Les Frères Musulmans dans leur ensemble se montrent depuis une dizaine d’années plutôt favorables aux principes libéraux, contrairement à ce que l’on pourrait penser. Leur principal combat a été jusque là de dénoncer la corruption et le système de captation des ressources qu’avaient mis en place plusieurs autocraties du Moyen-Orient mais pas de s’attaquer à l’économie de marché en tant que telle. Le scénario d’un gouvernement Morsi se posant en bon gestionnaire du capitalisme est ici loin d’être absurde, son parti n’ayant rien de révolutionnaires cherchant à renverser les fondements du système économique actuel. Il n’y a donc pas de réelle probabilité de guerres internes au sein du parti actuellement au pouvoir.


Existe-t-il un risque de crispations avec les « alliés » salafistes et les autres représentants du monde religieux ?

Pour ce qui est des concurrents directs de l’islam politique, à savoir la minorité salafiste, tous les angles d’attaque seront bon à prendre. On peut parier qu’a l’horizon des prochaines élections législatives le parti salafiste Al-Nour ne manquera pas de reprocher au gouvernement Morsi de mener une politique d’austérité qui sera payée par « le bon peuple ». Il est d’ailleurs intéressant de remarquer qu’en Egypte les salafistes d’aujourd’hui sont à la place qu’occupaient hier les Frères Musulmans : ils peuvent se permettrent toutes sortes d’incantations mais n’ont pas de véritable contre idéologie qui leur permettrait de proposer un modèle alternatif.


Les différents imams du pays devraient aussi s’opposer aux mesures économiques qui s’annoncent en dénonçant, comme ils le font déjà dans leurs sermons, les injustices sociales que la future politique d’austérité va renforcer au moins pour un temps mais cela ne devrait pas en faire pour autant des adversaires organisés du pouvoir. Il ne faut pas oublier que la religion sunnite, prédominante en Egypte, ne possède pas de hiérarchie cléricale structurée comme cela pourrait être le cas dans l’Iran chiite et que cela rend l’éventualité d’une coalition religieuse plutôt faible.


Il est vrai néanmoins que la politique économique qui s’annonce, imposée par le FMI, va générer des tensions sociales que toutes les oppositions vont tenter de récupérer, et dans le cas des salafistes on peut tout à fait imaginer le gouvernement se voir accusé d’être à la solde de Washington. A terme cependant l’éventuel retour de la croissance devrait réconcilier très rapidement les différents acteurs poltiques et sociaux avec l’économie de marché.

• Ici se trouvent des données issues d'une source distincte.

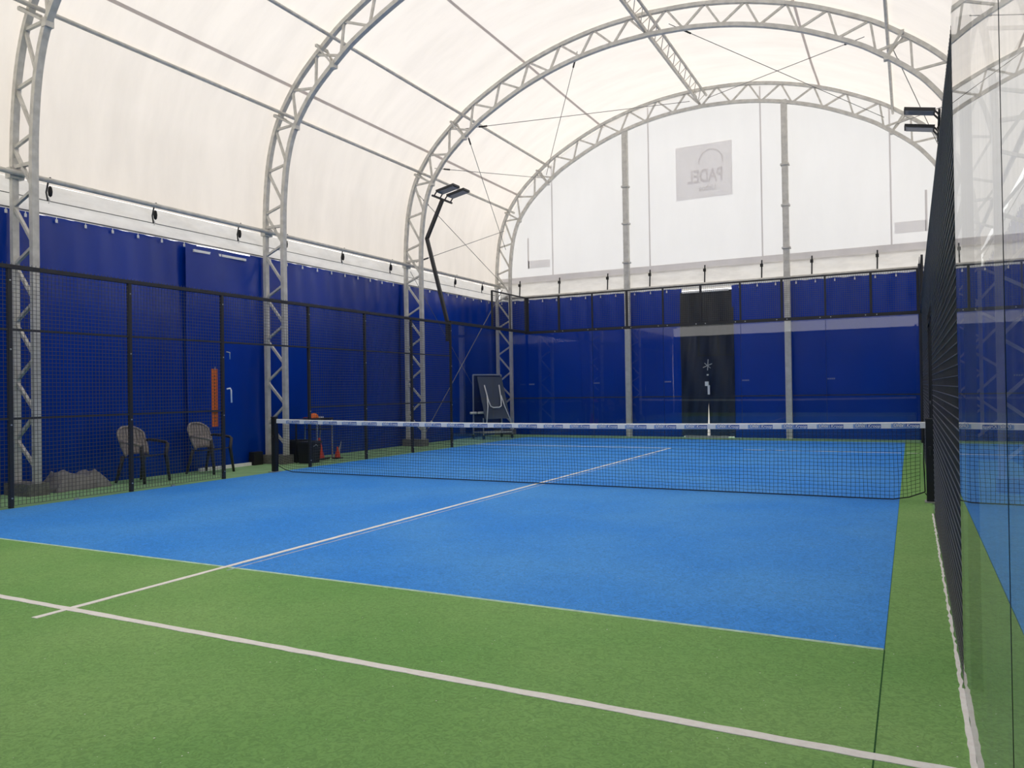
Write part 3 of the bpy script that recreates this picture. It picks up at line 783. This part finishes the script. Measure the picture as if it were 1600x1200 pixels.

A terme cette libéralisation économique pourra-t-elle déboucher sur un libéralisme social ?

Il n’y a pas, à court ou à moyen terme, de lien mécanique entre libéralisation économique et libéralisation des moeurs. Il est vrai qu’au bout d’un certain temps on peut voir les classes moyennes gagner en poids et l’on sait que ces dernières ont tendance à défendre une individualisation démocratique individuelle et collective mais je ne parlerai pas là d’une corrélation immédiate.


On peut s’en rendre compte d’ailleurs en faisant un parallèle avec la Turquie de Recep Tayip Erdogan, issu du parti AKP (libéraux conservateurs d’origine islamique NDLR). Le pays a enchaîné ces dernières années les bons résultats économiques et vu sa classe moyenne s’élargir. La société turque connaît malgré tout depuis trois ans désormais un certain raidissement conservateur avec notamment des atteintes aux libertés de la presse, ce qui tend à prouver que le monde musulman n’est pas prêt à faire évoluer sa société vers le libéralisme comme il peut être tenté de le faire avec son économie.